Sunday, September 27, 2015

Let them practice what they preach

Mary Butz worked in the Néw York City public schools for 35 years. She was a teacher of social studies; an assistant principal; founded her own small high school, which was part of Deborah Meier’s group and Ted Sizer’s Coalition of Essential Schools.

After seven years as principal, she stepped down and became a mentor to other principals. Chancellor Harold Levy asked her to take charge of a program to help 500 new principals.

She created a group of 50 highly accomplished principals who were called the Distinguished Faculty. This group mentored new principals. In the summers, all the principals attended a “Principals’ University,” where they chose the practical workshops that met their needs. Many of the principals praised the program as the best professional development they ever had.

I mention all this detail because I know Mary well. She has been my partner for 30 years. While I was traveling in Waco and Dallas, she was glued to the TV, watching Pope Francis. She has her differences with the Church, but she loves the nuns who educated her, and she loves this Pope. I am Jewish, and I love this Pope too.

I have a principle: public money for public schools; private money for nonpublic schools. As readers of the blog know, I do not consider charters to be public schools; whenever they are sued for violating a state law, they say they are private corporations, not state actors. I agree with them.

Mary writes:

I am a product of Catholic education. I went to Catholic school, then to a Catholic college. I spent my career working in the New York City public schools. I deeply love each of these institutions down to my toes. Each serve the children in their care with dedication, love and concern.

Yesterday while watching the Pope’s visit a Catholic school in East Harlem, I watched Governor Andrew Cuomo, Senator Chuck Schumer, and Mayor Bill de Blasio hovering around the children. I was struck with a simple truth that this city is not facing. 

THEY (our influential leaders in government, business leaders, and philanthropists) are allowing Catholic schools to be closed and disappear.
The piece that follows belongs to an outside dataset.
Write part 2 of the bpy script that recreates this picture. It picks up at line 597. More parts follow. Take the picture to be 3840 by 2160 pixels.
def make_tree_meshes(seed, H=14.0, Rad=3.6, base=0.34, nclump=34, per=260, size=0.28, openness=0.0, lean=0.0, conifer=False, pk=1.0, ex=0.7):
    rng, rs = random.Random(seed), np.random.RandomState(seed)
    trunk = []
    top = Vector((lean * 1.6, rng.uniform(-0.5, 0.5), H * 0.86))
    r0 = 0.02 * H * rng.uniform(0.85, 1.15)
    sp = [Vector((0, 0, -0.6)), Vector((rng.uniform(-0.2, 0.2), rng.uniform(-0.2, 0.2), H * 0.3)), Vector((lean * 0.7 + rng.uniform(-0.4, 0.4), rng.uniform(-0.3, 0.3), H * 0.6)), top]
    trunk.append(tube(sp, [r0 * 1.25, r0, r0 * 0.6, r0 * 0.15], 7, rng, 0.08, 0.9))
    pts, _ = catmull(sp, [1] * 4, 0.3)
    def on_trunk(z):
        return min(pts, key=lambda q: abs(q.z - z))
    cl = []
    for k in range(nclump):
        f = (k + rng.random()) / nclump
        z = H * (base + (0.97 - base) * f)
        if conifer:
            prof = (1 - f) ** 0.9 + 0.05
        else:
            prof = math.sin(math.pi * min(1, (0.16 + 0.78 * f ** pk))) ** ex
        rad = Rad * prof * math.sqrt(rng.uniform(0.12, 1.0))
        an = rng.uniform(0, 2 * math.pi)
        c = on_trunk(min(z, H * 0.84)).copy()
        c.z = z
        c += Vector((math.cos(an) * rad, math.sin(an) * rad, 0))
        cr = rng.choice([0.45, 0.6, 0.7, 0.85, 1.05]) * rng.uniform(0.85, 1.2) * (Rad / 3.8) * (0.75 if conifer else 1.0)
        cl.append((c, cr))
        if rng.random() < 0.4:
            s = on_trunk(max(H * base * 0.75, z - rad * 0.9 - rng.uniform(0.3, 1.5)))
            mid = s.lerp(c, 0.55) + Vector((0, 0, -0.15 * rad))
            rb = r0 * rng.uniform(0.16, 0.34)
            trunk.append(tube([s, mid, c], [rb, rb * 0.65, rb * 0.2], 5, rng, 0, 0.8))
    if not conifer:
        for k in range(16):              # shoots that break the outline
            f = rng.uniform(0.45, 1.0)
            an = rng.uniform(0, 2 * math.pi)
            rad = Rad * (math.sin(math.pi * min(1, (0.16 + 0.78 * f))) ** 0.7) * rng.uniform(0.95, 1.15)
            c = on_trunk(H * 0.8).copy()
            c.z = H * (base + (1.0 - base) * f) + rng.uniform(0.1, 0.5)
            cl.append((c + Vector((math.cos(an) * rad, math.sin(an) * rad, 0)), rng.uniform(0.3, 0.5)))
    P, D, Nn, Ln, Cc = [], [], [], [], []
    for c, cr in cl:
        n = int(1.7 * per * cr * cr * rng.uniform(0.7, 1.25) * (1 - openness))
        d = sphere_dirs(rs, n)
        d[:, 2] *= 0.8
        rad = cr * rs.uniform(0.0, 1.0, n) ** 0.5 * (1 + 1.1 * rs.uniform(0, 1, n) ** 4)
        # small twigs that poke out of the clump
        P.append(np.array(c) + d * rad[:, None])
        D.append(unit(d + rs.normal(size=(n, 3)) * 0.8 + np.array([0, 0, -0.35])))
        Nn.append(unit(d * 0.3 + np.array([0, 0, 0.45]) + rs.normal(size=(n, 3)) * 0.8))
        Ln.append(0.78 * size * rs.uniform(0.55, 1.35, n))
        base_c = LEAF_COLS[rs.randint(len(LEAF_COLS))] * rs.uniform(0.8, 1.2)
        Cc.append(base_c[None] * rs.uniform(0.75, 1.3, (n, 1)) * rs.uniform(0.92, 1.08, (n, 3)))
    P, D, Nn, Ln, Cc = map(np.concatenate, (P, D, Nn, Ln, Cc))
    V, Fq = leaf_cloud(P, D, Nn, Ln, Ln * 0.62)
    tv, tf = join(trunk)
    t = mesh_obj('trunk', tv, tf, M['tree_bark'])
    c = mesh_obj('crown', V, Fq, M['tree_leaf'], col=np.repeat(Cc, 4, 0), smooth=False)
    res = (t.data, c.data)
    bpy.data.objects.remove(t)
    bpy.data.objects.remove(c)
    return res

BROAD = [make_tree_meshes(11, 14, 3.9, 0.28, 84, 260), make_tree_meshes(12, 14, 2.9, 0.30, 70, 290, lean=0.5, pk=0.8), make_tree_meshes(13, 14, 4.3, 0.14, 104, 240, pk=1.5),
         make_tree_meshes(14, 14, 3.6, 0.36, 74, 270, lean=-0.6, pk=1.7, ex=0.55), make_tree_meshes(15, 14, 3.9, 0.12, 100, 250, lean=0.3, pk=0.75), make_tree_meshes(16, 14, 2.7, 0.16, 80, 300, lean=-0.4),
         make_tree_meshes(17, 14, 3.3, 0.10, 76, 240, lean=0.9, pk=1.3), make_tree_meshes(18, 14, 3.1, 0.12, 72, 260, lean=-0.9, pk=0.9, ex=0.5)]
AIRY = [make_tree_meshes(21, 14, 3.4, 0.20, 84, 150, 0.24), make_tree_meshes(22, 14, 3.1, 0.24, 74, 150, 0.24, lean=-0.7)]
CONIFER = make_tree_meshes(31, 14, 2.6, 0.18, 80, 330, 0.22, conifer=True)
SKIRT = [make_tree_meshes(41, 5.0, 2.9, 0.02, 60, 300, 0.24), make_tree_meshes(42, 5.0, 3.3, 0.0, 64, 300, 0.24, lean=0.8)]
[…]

I am not advocating for vouchers – I am advocating for funding from the philanthropies and hedge fund managers who shower millions of dollars on charter schools that try to imitate Catholic schools.

Why is our governor opening more and more charter schools that receive extra millions from wealthy hedge fund managers? Why are these hedge fund managers pumping their money into the unknown? Why are we taking taxpayer funds away from public schools to support these schools? Why are they speculating that charter schools will succeed? Some will, some won’t.

The billionaires behind “Families for Excellent Schools” are spending millions of dollars on a television campaign to demand more charter schools. That same money would save many Catholic schools without undermining public education.

Can they not see the light before them? If they care about poor children, why don’t they fund Catholic schools? Why are they using their millions to drain students and resources from public schools? Why don’t they use their money as donations to Catholic schools, instead on spending it on political attack ads? The business community should help to sustain and grow schools with a long history of service while simultaneously allowing our public school to survive.

Catholic education has been and continues to be hugely successful. Children who come from poverty-stressed homes blossom in Catholic schools. Why is that? Is it because they are strict and orderly? Yes. Is it because their expectations are clear and defined? Yes. Is it because they require parents to participate in the education of their children? Yes. So, don’t charters do the same? Well . . not necessarily.

Charter schools have adopted the trappings of Catholic education: uniforms, neat and orderly buildings, defined objectives, parent involvement. It all sounds good and looks good on paper but they lack the genuine ingredient for student success. SOUL.

Charter schools focus on test scores; Catholic schools focus on character. Honesty, integrity, compassion, social justice.

Catholic schools care for the whole child. Catholic education fosters, teaches and preaches a body of belief that embraces service, gratitude and love. Children learn because they are loved. They learn because they are safe. These children learn because their principals, their teachers, their fellow students all adhere to a higher code.


Hedge fund managers, corporate leader, and foundations: Put your money where it will make a lifelong difference. It is such a simple, honest solution. It is clear and obvious. Catholic education works. It should not die. Stop funding imitations when the real thing is right before you.